Retype the listing that follows, word for word.

** start of Data segment **

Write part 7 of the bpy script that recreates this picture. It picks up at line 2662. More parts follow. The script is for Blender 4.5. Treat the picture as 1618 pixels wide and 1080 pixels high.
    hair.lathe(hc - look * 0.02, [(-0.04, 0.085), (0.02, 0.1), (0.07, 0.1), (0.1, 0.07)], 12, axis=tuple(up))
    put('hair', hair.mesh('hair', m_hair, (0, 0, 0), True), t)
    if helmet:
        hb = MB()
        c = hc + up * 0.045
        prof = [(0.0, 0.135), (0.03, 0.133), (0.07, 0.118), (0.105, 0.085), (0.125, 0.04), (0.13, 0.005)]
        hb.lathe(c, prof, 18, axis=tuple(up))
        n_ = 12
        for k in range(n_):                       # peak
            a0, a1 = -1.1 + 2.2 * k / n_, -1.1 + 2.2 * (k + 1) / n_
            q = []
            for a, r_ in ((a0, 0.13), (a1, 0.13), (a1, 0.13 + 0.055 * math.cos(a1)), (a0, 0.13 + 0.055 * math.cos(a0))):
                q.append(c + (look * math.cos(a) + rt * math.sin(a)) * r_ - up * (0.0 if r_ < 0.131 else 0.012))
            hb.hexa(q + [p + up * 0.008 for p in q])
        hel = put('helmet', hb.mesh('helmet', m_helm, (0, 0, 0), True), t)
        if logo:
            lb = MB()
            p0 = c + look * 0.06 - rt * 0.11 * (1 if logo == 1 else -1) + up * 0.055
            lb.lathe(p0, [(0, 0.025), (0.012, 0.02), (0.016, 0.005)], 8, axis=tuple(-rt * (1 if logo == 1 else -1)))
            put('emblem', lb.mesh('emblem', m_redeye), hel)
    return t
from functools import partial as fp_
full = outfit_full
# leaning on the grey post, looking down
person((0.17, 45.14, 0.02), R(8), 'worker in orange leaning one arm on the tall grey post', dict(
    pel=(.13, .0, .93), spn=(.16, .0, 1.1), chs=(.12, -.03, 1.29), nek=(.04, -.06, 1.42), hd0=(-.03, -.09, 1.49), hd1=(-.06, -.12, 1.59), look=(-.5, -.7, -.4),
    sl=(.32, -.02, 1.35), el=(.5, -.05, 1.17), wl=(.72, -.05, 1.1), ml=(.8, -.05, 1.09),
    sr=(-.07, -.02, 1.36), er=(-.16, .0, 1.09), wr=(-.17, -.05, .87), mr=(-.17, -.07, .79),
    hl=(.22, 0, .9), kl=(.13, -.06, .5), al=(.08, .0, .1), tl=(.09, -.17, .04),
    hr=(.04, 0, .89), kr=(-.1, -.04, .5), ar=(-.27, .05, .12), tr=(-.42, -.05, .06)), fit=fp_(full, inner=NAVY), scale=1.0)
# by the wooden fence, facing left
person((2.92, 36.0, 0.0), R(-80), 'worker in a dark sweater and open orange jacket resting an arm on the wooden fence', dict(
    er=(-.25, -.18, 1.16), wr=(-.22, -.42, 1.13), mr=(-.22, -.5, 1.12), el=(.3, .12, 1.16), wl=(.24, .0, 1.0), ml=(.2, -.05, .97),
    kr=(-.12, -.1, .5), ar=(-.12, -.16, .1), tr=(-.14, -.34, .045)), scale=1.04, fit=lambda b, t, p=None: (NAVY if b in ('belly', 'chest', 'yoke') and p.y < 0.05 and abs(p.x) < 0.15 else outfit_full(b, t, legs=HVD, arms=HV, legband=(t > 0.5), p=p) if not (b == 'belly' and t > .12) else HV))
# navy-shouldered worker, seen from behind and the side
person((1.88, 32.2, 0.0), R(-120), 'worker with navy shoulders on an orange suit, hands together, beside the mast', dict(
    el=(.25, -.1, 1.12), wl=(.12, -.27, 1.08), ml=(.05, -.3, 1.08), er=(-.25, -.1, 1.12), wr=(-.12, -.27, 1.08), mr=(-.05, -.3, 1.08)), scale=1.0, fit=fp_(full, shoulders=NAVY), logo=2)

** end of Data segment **

- Solution for this problem:
Write part 7 of the bpy script that recreates this picture. It picks up at line 2662. More parts follow. The script is for Blender 4.5. Treat the picture as 1618 pixels wide and 1080 pixels high.
    hair.lathe(hc - look * 0.02, [(-0.04, 0.085), (0.02, 0.1), (0.07, 0.1), (0.1, 0.07)], 12, axis=tuple(up))
    put('hair', hair.mesh('hair', m_hair, (0, 0, 0), True), t)
    if helmet:
        hb = MB()
        c = hc + up * 0.045
        prof = [(0.0, 0.135), (0.03, 0.133), (0.07, 0.118), (0.105, 0.085), (0.125, 0.04), (0.13, 0.005)]
        hb.lathe(c, prof, 18, axis=tuple(up))
        n_ = 12
        for k in range(n_):                       # peak
            a0, a1 = -1.1 + 2.2 * k / n_, -1.1 + 2.2 * (k + 1) / n_
            q = []
            for a, r_ in ((a0, 0.13), (a1, 0.13), (a1, 0.13 + 0.055 * math.cos(a1)), (a0, 0.13 + 0.055 * math.cos(a0))):
                q.append(c + (look * math.cos(a) + rt * math.sin(a)) * r_ - up * (0.0 if r_ < 0.131 else 0.012))
            hb.hexa(q + [p + up * 0.008 for p in q])
        hel = put('helmet', hb.mesh('helmet', m_helm, (0, 0, 0), True), t)
        if logo:
            lb = MB()
            p0 = c + look * 0.06 - rt * 0.11 * (1 if logo == 1 else -1) + up * 0.055
            lb.lathe(p0, [(0, 0.025), (0.012, 0.02), (0.016, 0.005)], 8, axis=tuple(-rt * (1 if logo == 1 else -1)))
            put('emblem', lb.mesh('emblem', m_redeye), hel)
    return t
from functools import partial as fp_
full = outfit_full
# leaning on the grey post, looking down
person((0.17, 45.14, 0.02), R(8), 'worker in orange leaning one arm on the tall grey post', dict(
    pel=(.13, .0, .93), spn=(.16, .0, 1.1), chs=(.12, -.03, 1.29), nek=(.04, -.06, 1.42), hd0=(-.03, -.09, 1.49), hd1=(-.06, -.12, 1.59), look=(-.5, -.7, -.4),
    sl=(.32, -.02, 1.35), el=(.5, -.05, 1.17), wl=(.72, -.05, 1.1), ml=(.8, -.05, 1.09),
    sr=(-.07, -.02, 1.36), er=(-.16, .0, 1.09), wr=(-.17, -.05, .87), mr=(-.17, -.07, .79),
    hl=(.22, 0, .9), kl=(.13, -.06, .5), al=(.08, .0, .1), tl=(.09, -.17, .04),
    hr=(.04, 0, .89), kr=(-.1, -.04, .5), ar=(-.27, .05, .12), tr=(-.42, -.05, .06)), fit=fp_(full, inner=NAVY), scale=1.0)
# by the wooden fence, facing left
person((2.92, 36.0, 0.0), R(-80), 'worker in a dark sweater and open orange jacket resting an arm on the wooden fence', dict(
    er=(-.25, -.18, 1.16), wr=(-.22, -.42, 1.13), mr=(-.22, -.5, 1.12), el=(.3, .12, 1.16), wl=(.24, .0, 1.0), ml=(.2, -.05, .97),
    kr=(-.12, -.1, .5), ar=(-.12, -.16, .1), tr=(-.14, -.34, .045)), scale=1.04, fit=lambda b, t, p=None: (NAVY if b in ('belly', 'chest', 'yoke') and p.y < 0.05 and abs(p.x) < 0.15 else outfit_full(b, t, legs=HVD, arms=HV, legband=(t > 0.5), p=p) if not (b == 'belly' and t > .12) else HV))
# navy-shouldered worker, seen from behind and the side
person((1.88, 32.2, 0.0), R(-120), 'worker with navy shoulders on an orange suit, hands together, beside the mast', dict(
    el=(.25, -.1, 1.12), wl=(.12, -.27, 1.08), ml=(.05, -.3, 1.08), er=(-.25, -.1, 1.12), wr=(-.12, -.27, 1.08), mr=(-.05, -.3, 1.08)), scale=1.0, fit=fp_(full, shoulders=NAVY), logo=2)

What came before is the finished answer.